In late September, the NFL Network announced plans to unveil their Top 100 NFL players of all time. They released their first fifty players and the only 49ers representative was Steve Young, ranked #81. I think that ranking is a bit low, and fans seemed to agree as they ranked Steve Young #13. I don't know if Steve Young is the 13th best player in NFL history, but I do see his combination of skills and production as sufficient to rate higher than 81st.

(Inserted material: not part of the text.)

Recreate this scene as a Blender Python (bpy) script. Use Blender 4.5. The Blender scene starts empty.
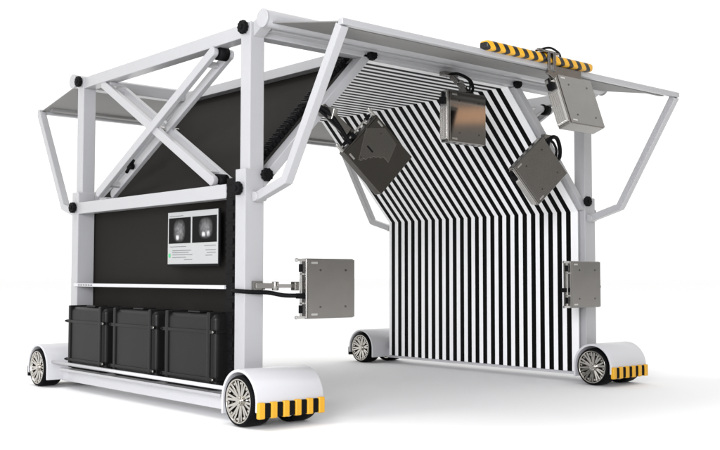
import bpy, bmesh, math, random
from mathutils import Vector, Matrix
random.seed(4)
S = bpy.context.scene
COL = S.collection
R = math.radians

# ------------------------------------------------------------------ camera
W, L = 4.1764, 2.8401            # post spacing across and along the tunnel
cam_d = bpy.data.cameras.new('camera')
cam = bpy.data.objects.new('camera', cam_d); COL.objects.link(cam); S.camera = cam
yaw, pitch, roll, foc = 0.7155, 0.0519, 0.0010, 995.13
cam_d.sensor_fit = 'HORIZONTAL'; cam_d.sensor_width = 36; cam_d.lens = foc / 720 * 36
cam_d.clip_start = .05; cam_d.clip_end = 2000
fw = Vector((math.sin(yaw)*math.cos(pitch), math.cos(yaw)*math.cos(pitch), math.sin(pitch)))
rt = Vector((math.cos(yaw), -math.sin(yaw), 0)); up = rt.cross(fw)
r2 = rt*math.cos(roll) + up*math.sin(roll); u2 = -rt*math.sin(roll) + up*math.cos(roll)
m = Matrix((r2, u2, -fw)).transposed().to_4x4(); m.translation = Vector((-4.3488, -6.2663, 1.0684))
cam.matrix_world = m

# ------------------------------------------------------------------ light
world = bpy.data.worlds.new('World'); S.world = world; world.use_nodes = True
nt = world.node_tree; nt.nodes.clear()
out = nt.nodes.new('ShaderNodeOutputWorld'); bg = nt.nodes.new('ShaderNodeBackground')
tc = nt.nodes.new('ShaderNodeTexCoord')
dot = nt.nodes.new('ShaderNodeVectorMath'); dot.operation = 'DOT_PRODUCT'; dot.inputs[1].default_value = (.35, -.93, -.12)
cr = nt.nodes.new('ShaderNodeValToRGB')
e = cr.color_ramp.elements
e[0].position = 0.76; e[0].color = (1, 1, 1, 1)
e[1].position = 0.93; e[1].color = (.32, .312, .30, 1)
mr = nt.nodes.new('ShaderNodeMapRange'); mr.inputs[1].default_value = -1; mr.inputs[2].default_value = 1
nt.links.new(tc.outputs['Generated'], dot.inputs[0]); nt.links.new(dot.outputs['Value'], mr.inputs[0])
nt.links.new(mr.outputs[0], cr.inputs[0]); nt.links.new(cr.outputs[0], bg.inputs[0]); nt.links.new(bg.outputs[0], out.inputs[0])
bg.inputs[1].default_value = 1.15

def area(name, loc, target, size, power, color=(1, 1, 1)):
    d = bpy.data.lights.new(name, 'AREA'); d.shape = 'SQUARE'; d.size = size; d.energy = power; d.color = color
    o = bpy.data.objects.new(name, d); COL.objects.link(o); o.location = loc
    o.rotation_euler = (Vector(target) - Vector(loc)).to_track_quat('-Z', 'Y').to_euler()
    return o
area('key_softbox', (-14, 9, 34), (2, 1, 0), 12, 3600, (1, .99, .97))
area('front_softbox', (-9, -7.5, 3.2), (3.5, 1.2, 1.4), 4, 1350, (.93, .94, 1))
w_ = area('added_warm_strip', (11.7, -9.25, 4.62), (2.09, -.25, 2.47), 3, 5, (1, .50, .22)); w_.data.shape = 'RECTANGLE'; w_.data.size = 4; w_.data.size_y = .36  # added lamp, out of view, giving the hanging sensor its tan reflection
S.view_settings.view_transform = 'Standard'; S.view_settings.look = 'None'
S.view_settings.exposure = 0; S.view_settings.gamma = 1

# ------------------------------------------------------------------ materials
def mat(name, col, rough=.5, metal=0, var=.04, scale=6, bump=0, bscale=80, coat=0, emit=0):
    m = bpy.data.materials.new(name); m.use_nodes = True; n = m.node_tree; b = n.nodes['Principled BSDF']
    b.inputs['Roughness'].default_value = rough; b.inputs['Metallic'].default_value = metal
    b.inputs['Coat Weight'].default_value = coat; b.inputs['Coat Roughness'].default_value = .12
    t = n.nodes.new('ShaderNodeTexCoord'); no = n.nodes.new('ShaderNodeTexNoise'); no.inputs['Scale'].default_value = scale
    no.inputs['Detail'].default_value = 5
    n.links.new(t.outputs['Object'], no.inputs['Vector'])
    r = n.nodes.new('ShaderNodeMixRGB')
    r.inputs[1].default_value = (*[c*(1-var) for c in col], 1); r.inputs[2].default_value = (*[min(1, c*(1+var)) for c in col], 1)
    n.links.new(no.outputs['Fac'], r.inputs[0]); n.links.new(r.outputs[0], b.inputs['Base Color'])
    mrr = n.nodes.new('ShaderNodeMapRange'); mrr.inputs[3].default_value = rough*.85; mrr.inputs[4].default_value = min(1, rough*1.15)
    n.links.new(no.outputs['Fac'], mrr.inputs[0]); n.links.new(mrr.outputs[0], b.inputs['Roughness'])
    if bump:
        n2 = n.nodes.new('ShaderNodeTexNoise'); n2.inputs['Scale'].default_value = bscale
        bp = n.nodes.new('ShaderNodeBump'); bp.inputs['Strength'].default_value = bump; bp.inputs['Distance'].default_value = .004
        n.links.new(t.outputs['Object'], n2.inputs['Vector']); n.links.new(n2.outputs['Fac'], bp.inputs['Height'])
        n.links.new(bp.outputs[0], b.inputs['Normal'])
    if emit:
        n.links.new(r.outputs[0], b.inputs['Emission Color']); b.inputs['Emission Strength'].default_value = emit
    return m

def ramp_mat(name, expr_nodes, ca, cb, rough, metal=0):
    """two sharp colours switched by a value that expr_nodes(nt, texcoord) returns"""
    m = bpy.data.materials.new(name); m.use_nodes = True; n = m.node_tree; b = n.nodes['Principled BSDF']
    b.inputs['Roughness'].default_value = rough; b.inputs['Metallic'].default_value = metal
    t = n.nodes.new('ShaderNodeTexCoord'); v = expr_nodes(n, t)
    mx = n.nodes.new('ShaderNodeMixRGB'); mx.inputs[1].default_value = (*ca, 1); mx.inputs[2].default_value = (*cb, 1)
    n.links.new(v, mx.inputs[0]); n.links.new(mx.outputs[0], b.inputs['Base Color'])
    return m
def math_n(n, op, a, b=None):
    q = n.nodes.new('ShaderNodeMath'); q.operation = op
    for i, x in enumerate((a, b)):
        if x is None: continue
        if isinstance(x, (int, float)): q.inputs[i].default_value = x
        else: n.links.new(x, q.inputs[i])
    return q.outputs[0]

PERIOD = .1163
def stripes(n, t):
    s = n.nodes.new('ShaderNodeSeparateXYZ'); n.links.new(t.outputs['Object'], s.inputs[0])
    y = s.outputs['Y']
    f = math_n(n, 'FRACT', math_n(n, 'MULTIPLY', math_n(n, 'ADD', y, PERIOD*10 + PERIOD*.25 - .119), 1/PERIOD))
    k = math_n(n, 'LESS_THAN', f, .52)
    inside = math_n(n, 'MULTIPLY', math_n(n, 'GREATER_THAN', y, .085), math_n(n, 'LESS_THAN', y, 2.83))
    return math_n(n, 'MULTIPLY', k, inside)
M = {}
M['white'] = mat('white_powder_coat', (.375, .375, .382), .33, var=.02, coat=.35)
M['cover'] = mat('white_gloss_cover', (.53, .53, .545), .30, var=.004, scale=2, coat=.3)
M['awning'] = mat('awning_sheet_grey', (.20, .196, .19), .55, var=.03)
M['floor'] = mat('studio_floor', (.89, .89, .89), .75, var=.008, scale=1.2)
M['dark'] = mat('charcoal_panel', (.0195, .018, .0165), .7, var=.08, scale=3)
M['case'] = mat('black_case_plastic', (.0085, .008, .0077), .36, var=.1, bump=.12, bscale=260)
M['black'] = mat('black_rubber', (.006, .006, .0065), .5, var=.1)
M['tyre'] = mat('tyre_rubber', (.004, .004, .0045), .48, var=.15, scale=30)
M['stripe'] = ramp_mat('black_white_stripes', stripes, (.88, .88, .88), (.003, .003, .003), .45)
M['chrome'] = mat('chrome_rim', (.52, .50, .465), .09, 1, var=.12, scale=22)
for k_ in ('stripe', 'dark'): M[k_].node_tree.nodes['Principled BSDF'].inputs['Specular IOR Level'].default_value = .04
M['case'].node_tree.nodes['Principled BSDF'].inputs['Specular IOR Level'].default_value = .16
for k_ in ('black', 'tyre'): M[k_].node_tree.nodes['Principled BSDF'].inputs['Specular IOR Level'].default_value = .05
M['inox'] = mat('pin_steel', (.62, .61, .59), .25, 1, var=.05)
M['yellow'] = mat('yellow_rubber', (.64, .33, .010), .42, var=.08, scale=25)
M['screen'] = mat('monitor_white', (.36, .365, .36), .5, emit=.04, var=.02)
M['ink'] = mat('grey_ink', (.13, .135, .135), .6)
M['green'] = mat('green_icon', (.05, .42, .16), .4)

def steel(name, col, rough):
    m = mat(name, col, rough, 1, var=.08, scale=9)
    n = m.node_tree; b = n.nodes['Principled BSDF']; t = [x for x in n.nodes if x.type == 'TEX_COORD'][0]
    mp = n.nodes.new('ShaderNodeMapping'); mp.inputs['Scale'].default_value = (3, 3, 260)
    no = n.nodes.new('ShaderNodeTexNoise'); no.inputs['Scale'].default_value = 4; no.inputs['Detail'].default_value = 3
    bp = n.nodes.new('ShaderNodeBump'); bp.inputs['Strength'].default_value = .012; bp.inputs['Distance'].default_value = .001
    n.links.new(t.outputs['Object'], mp.inputs[0]); n.links.new(mp.outputs[0], no.inputs['Vector'])
    # brushed streaks live in the roughness
    q = n.nodes.new('ShaderNodeMapRange'); q.inputs[3].default_value = rough*.8; q.inputs[4].default_value = rough*1.3
    n.links.new(no.outputs['Fac'], q.inputs[0]); n.links.new(q.outputs[0], b.inputs['Roughness']); n.nodes.remove(bp)
    return m
M['steel'] = steel('brushed_steel', (.27, .26, .245), .19)
M['steel_polished'] = steel('polished_steel', (.27, .26, .245), .07)
M['steel_reflection'] = steel('reflection_steel', (.19, .182, .168), .16)  # lighter tone for the reflection shaped on the left slope sensor
M['steel_dark'] = steel('dark_polished_steel', (.12, .113, .102), .09)

def diag(n, t):
    s = n.nodes.new('ShaderNodeSeparateXYZ'); n.links.new(t.outputs['Object'], s.inputs[0])
    a = math_n(n, 'ADD', math_n(n, 'MULTIPLY', s.outputs['X'], 8.6), math_n(n, 'MULTIPLY', s.outputs['Z'], 7.0))
    return math_n(n, 'LESS_THAN', math_n(n, 'FRACT', math_n(n, 'ADD', a, 40.35)), .47)
M['hazard'] = ramp_mat('diagonal_hazard_stripes', diag, (.66, .34, .010), (.005, .005, .005), .42)

def xray(name, cx, cz, sx, sz):
    def ex(n, t):
        s = n.nodes.new('ShaderNodeSeparateXYZ'); n.links.new(t.outputs['Object'], s.inputs[0])
        def blob(cy, cz, ry, rz, k):
            a = math_n(n, 'MULTIPLY', math_n(n, 'ADD', s.outputs['Y'], -cy), 1/ry)
            b = math_n(n, 'MULTIPLY', math_n(n, 'ADD', s.outputs['Z'], -cz), 1/rz)
            d = math_n(n, 'SQRT', math_n(n, 'ADD', math_n(n, 'POWER', math_n(n, 'ABSOLUTE', a), 2.6), math_n(n, 'POWER', math_n(n, 'ABSOLUTE', b), 2.6)))
            q = n.nodes.new('ShaderNodeMapRange'); q.inputs[1].default_value = 1; q.inputs[2].default_value = .2
            q.inputs[3].default_value = 0; q.inputs[4].default_value = k; n.links.new(d, q.inputs[0]); return q.outputs[0]
        v = math_n(n, 'ADD', blob(cx, cz, sx, sz, .22), math_n(n, 'ADD', blob(cx+.03, cz-sz*.55, sx*.32, sz*.26, .7), blob(cx-.04, cz-sz*.5, sx*.25, sz*.3, .6 if 'right' in name else .05)))
        no = n.nodes.new('ShaderNodeTexNoise'); no.inputs['Scale'].default_value = 35; n.links.new(t.outputs['Object'], no.inputs['Vector'])
        return math_n(n, 'MULTIPLY', v, math_n(n, 'MULTIPLY', no.outputs['Fac'], 2))
    m_ = ramp_mat(name, ex, (.004, .004, .004), (.6, .6, .6), .5); m_.node_tree.nodes['Principled BSDF'].inputs['Specular IOR Level'].default_value = .05; return m_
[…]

While the list was light on 49ers early on, our favorite team closed incredibly strong (thanks to everybody who posted FanShots recently about this list). The 49ers managed to score three of the top eleven players in this list (some video posted after the jump):

#1 - Jerry Rice
#4 - Joe Montana
#11 - Ronnie Lott

When talking about all-time greats, every sport has its own little problems. Every sport has had eras of inflated and deflated statistics for one reason or another. Of all the sports, I'd argue none has had as many significant rule changes during its history as football. Just the addition of the forward pass changed everything in the game. And for football as much as anything else, when you consider the changes in physical fitness and salaries allowing players to now spend all their the focusing on the game it's really quite hard to make comparisons.

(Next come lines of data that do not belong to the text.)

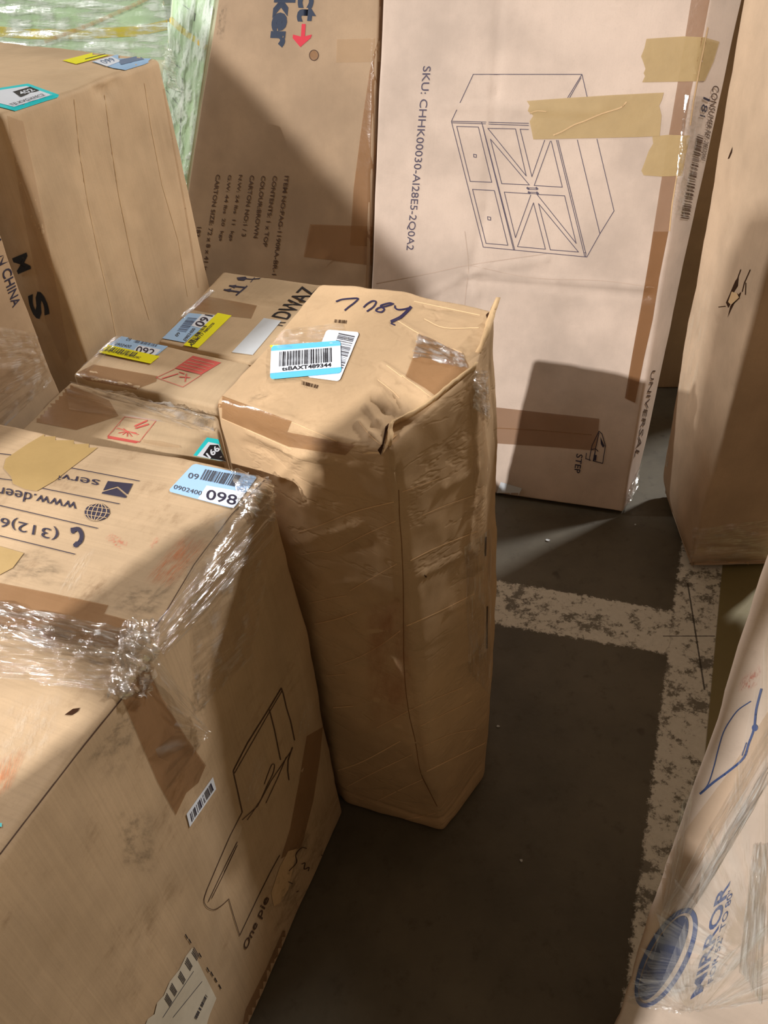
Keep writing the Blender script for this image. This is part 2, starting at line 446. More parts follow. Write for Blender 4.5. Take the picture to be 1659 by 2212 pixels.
def ribbon_polys(pts, w):
    out = []
    P = [np.array(p, float) for p in pts]
    for a, b in zip(P[:-1], P[1:]):
        d = b - a; L = np.linalg.norm(d)
        if L < 1e-6: continue
        d /= L; n = np.array([-d[1], d[0]]) * w / 2; e = d * w * .35
        out.append([tuple(a - e + n), tuple(b + e + n), tuple(b + e - n), tuple(a - e - n)])
    return out
def ink(car, name, lines, w, mat, off=.0011, step=12, split=False, **kw):
    if split:
        for l in lines: ink(car, name, [l], w, mat, off, step, **kw)
        return
    ps = []
    for l in lines: ps += ribbon_polys(l, w)
    return drape(car, name, ps, ident, mat, off=off, step=step, **kw)
def zc(sx, ox, oy): return lambda pts: [(ox + sx * x, oy + sx * y) for x, y in pts]
def ell(cx, cy, a, b, ang=0, n=40):
    ca, sa = math.cos(ang), math.sin(ang)
    return [(cx + a * math.cos(t) * ca - b * math.sin(t) * sa, cy + a * math.cos(t) * sa + b * math.sin(t) * ca) for t in [2 * math.pi * k / n for k in range(n)]]
def smooth_pts(pts, n=6):
    P = [np.array(p, float) for p in pts]; P = [2 * P[0] - P[1]] + P + [2 * P[-1] - P[-2]]; out = []
    for i in range(1, len(P) - 2):
        for k in range(n):
            t = k / n; a, b, c, d = P[i - 1:i + 3]
            out.append(tuple(.5 * ((2 * b) + (-a + c) * t + (2 * a - 5 * b + 4 * c - d) * t * t + (-a + 3 * b - 3 * c + d) * t ** 3)))
    out.append(tuple(P[-2])); return out

def wrap(car, q, mat, n=(26, 26), off=.003, wob=.006, wscale=10, name='stretch_wrap', rag=0.0, label=None):
    """clear film laid over a quad of the carton with raised wrinkles running along u"""
    f = homog(q); bm = bmesh.new(); g = {}
    for i in range(n[0] + 1):
        for j in range(n[1] + 1):
            u, v = i / n[0], j / n[1]
            if rag:
                u += rag * noise.noise(Vector((v * 9, 1.7, q[0][0]))) * (1 if i == n[0] else (-1 if i == 0 else 0))
                v += rag * noise.noise(Vector((u * 9, 5.7, q[0][1]))) * (1 if j == n[1] else (-1 if j == 0 else 0))
            g[i, j] = bm.verts.new((u, v, 0))
    for i in range(n[0]):
        for j in range(n[1]): bm.faces.new([g[i, j], g[i + 1, j], g[i + 1, j + 1], g[i, j + 1]])
    return _lay(car, name, bm, f, mat, None, off, label, wob, wscale)
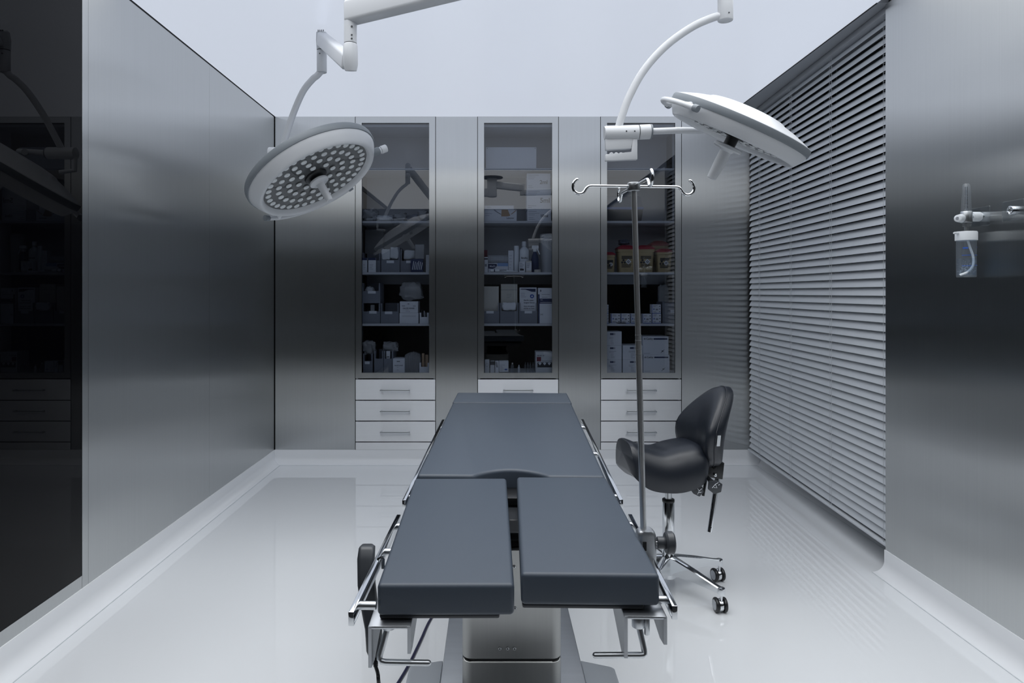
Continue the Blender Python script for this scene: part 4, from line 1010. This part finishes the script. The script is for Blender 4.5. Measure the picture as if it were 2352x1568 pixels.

A lot of folks also view Jim Brown as the mythical "greatest football player of all time." I think you could make an argument for Brown, but there are plenty of arguments for Jerry Rice's inclusion at the #1 spot. The Big Lead put together a great list of pros for Rice's ranking at #1:

Pros: Just about everything. Chase Stuart did a great writeup on Rice before the Hall of Fame selections. For touching the ball less than a running back, he surpassed everyone of them in yards from scrimmage. He holds the touchdown record. He holds just about every record. You can divide his career in two parts and produce two Hall of Fame careers. If you look at just his games with guys named Grbac, Moroski, Bono, Cavanaugh and Kemp at quarterback, and prorate it to a single season, you get 1451 yards and 16 td's, or as Chase puts it, "the career best season for nearly every WR who has ever played the game. And, of course, only 25% of those games came during what we would typically call a "wide receiver's prime."

Jerry Rice's dominance was as great as anybody we've seen. I'm not saying he's a 100% clear-cut #1, but he has as good an argument as anybody.